How things have changed. The website of management magazine, stategy+business carries an article  10 Principles of Change Management it says:

“Way back when (pick your date), senior executives in large companies had a simple goal for themselves and their organisations: stability. Shareholders wanted little more than predictable earnings growth. Because so many markets were either closed or undeveloped, leaders could deliver on those expectations through annual exercises that offered only modest modifications to the strategic plan. Prices stayed in check; people stayed in their jobs; life was good.”

“Market transparency, labour mobility, global capital flows, and instantaneous communications have blown that comfortable scenario to smithereens.

In most industries — and in almost all companies, from giants on down — heightened global competition has concentrated management’s collective mind on something that, in the past, it happily avoided: change.”

strategy+business published an updated version of its 2004 article in 2014 10 Principles of Leading Change Management, and not-surprisingly even the 10 principles have changed.

Here’s the list for 2004, and the list from 2014.

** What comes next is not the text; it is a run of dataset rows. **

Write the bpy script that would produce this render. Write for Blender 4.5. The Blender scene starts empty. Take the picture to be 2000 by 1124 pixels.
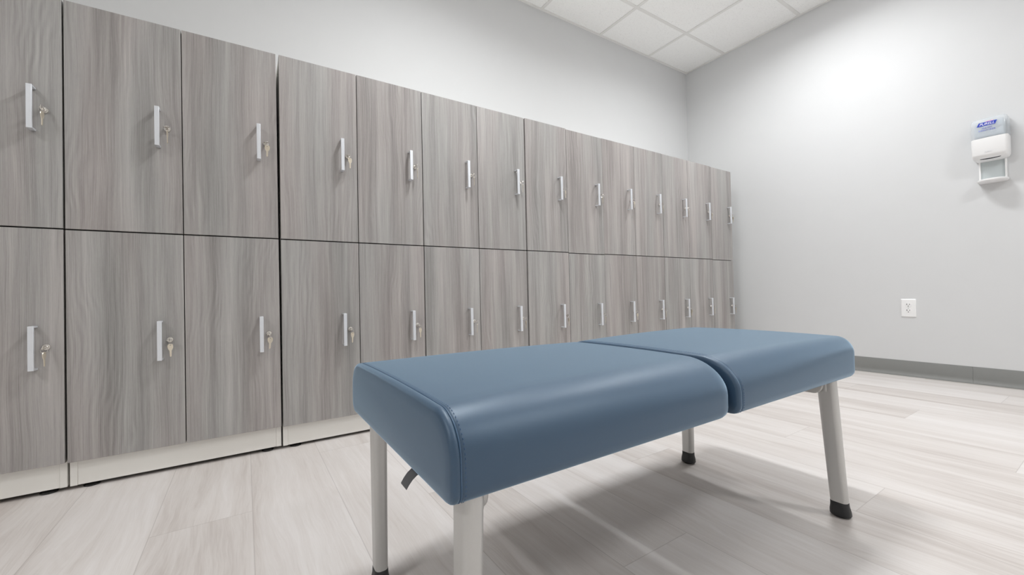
import bpy, bmesh, math, random
from mathutils import Vector, Matrix

SC = bpy.context.scene
COL = SC.collection
U = 0.3048                 # width of one locker door
XB = 4.2004                # right-hand wall
YA = 0.5486                # wall behind the lockers
ZC = 2.7611                # ceiling
XL, YN = -3.0, -4.4        # walls behind and beside the camera
rnd = random.Random(7)

# ------------------------------------------------------------------ helpers
def srgb(r, g, b):
    f = lambda c: (c/255/12.92) if c/255 <= .04045 else ((c/255+.055)/1.055)**2.4
    return (f(r), f(g), f(b), 1)

class NT:
    """tiny node helper"""
    def __init__(s, name):
        s.m = bpy.data.materials.new(name); s.m.use_nodes = True
        s.t = s.m.node_tree; s.b = s.t.nodes['Principled BSDF']
    def node(s, typ, **kw):
        n = s.t.nodes.new(typ)
        for k, v in kw.items(): setattr(n, k, v)
        return n
    def put(s, sock, v):
        if isinstance(v, bpy.types.NodeSocket): s.t.links.new(v, sock)
        else: sock.default_value = v
    def math(s, op, a, b=None, c=None):
        n = s.node('ShaderNodeMath', operation=op)
        s.put(n.inputs[0], a)
        if b is not None: s.put(n.inputs[1], b)
        if c is not None: s.put(n.inputs[2], c)
        return n.outputs[0]
    def xyz(s, x, y, z):
        n = s.node('ShaderNodeCombineXYZ')
        for i, v in enumerate((x, y, z)): s.put(n.inputs[i], v)
        return n.outputs[0]
    def sep(s, v):
        n = s.node('ShaderNodeSeparateXYZ'); s.put(n.inputs[0], v); return n.outputs
    def noise(s, vec, scale=1, detail=2, rough=.5, dist=0):
        n = s.node('ShaderNodeTexNoise')
        s.put(n.inputs['Vector'], vec); n.inputs['Scale'].default_value = scale
        n.inputs['Detail'].default_value = detail; n.inputs['Roughness'].default_value = rough
        n.inputs['Distortion'].default_value = dist
        return n.outputs[0]
    def ramp(s, f, stops):
        n = s.node('ShaderNodeValToRGB'); s.put(n.inputs[0], f)
        e = n.color_ramp.elements
        while len(e) < len(stops): e.new(.5)
        for el, (p, c) in zip(e, stops): el.position = p; el.color = c
        return n.outputs[0]
    def mix(s, f, a, b, mode='MIX'):
        n = s.node('ShaderNodeMix', data_type='RGBA', blend_type=mode)
        s.put(n.inputs[0], f); s.put(n.inputs[6], a); s.put(n.inputs[7], b)
        return n.outputs[2]
    def maprange(s, v, a, b, c, d):
        n = s.node('ShaderNodeMapRange'); s.put(n.inputs[0], v)
        for i, x in enumerate((a, b, c, d)): n.inputs[i+1].default_value = x
        return n.outputs[0]
    def bump(s, h, strength, dist=.001):
        n = s.node('ShaderNodeBump'); n.inputs['Strength'].default_value = strength
        n.inputs['Distance'].default_value = dist; s.put(n.inputs['Height'], h)
        s.t.links.new(n.outputs[0], s.b.inputs['Normal'])
    def set(s, **kw):
        for k, v in kw.items(): s.put(s.b.inputs[k.replace('_', ' ')], v)
        return s

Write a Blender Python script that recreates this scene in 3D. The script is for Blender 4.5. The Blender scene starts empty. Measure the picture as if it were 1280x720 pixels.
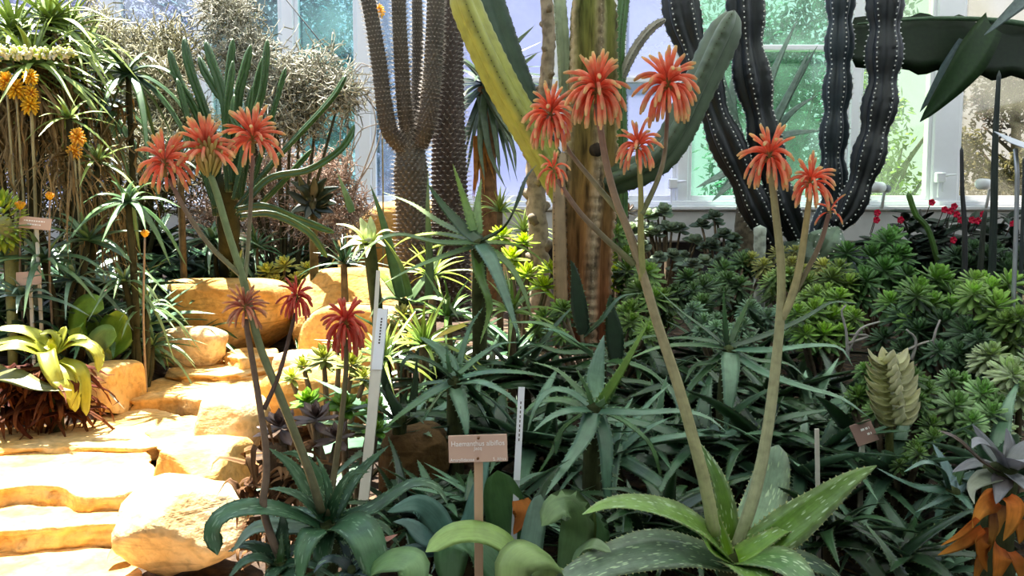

  • Address the “human side” systematically
  • Start at the top
  • Involve every layer
  • Make the formal case
  • Create ownership
  • Communicate the message
  • Assess the cultural landscape
  • Address culture explicitly
  • Prepare for the unexpected
  • Speak to the individual


  • Lead with the culture
  • Start at the top
  • Involve every layer
  • Make the rational and emotional case together
  • Act your way into new thinking
  • Engage, engage, engage
  • Lead outside the lines
  • Leverage formal solutions
  • Leverage informal solutions
  • Assess and adapt

Perhaps the most interesting aspect of a comparison between the two is that culture is now the number one priority where it was seven and eight in 2004, and last but not least there’s the acknowledgement today that change is constant: “Assess and adapt.”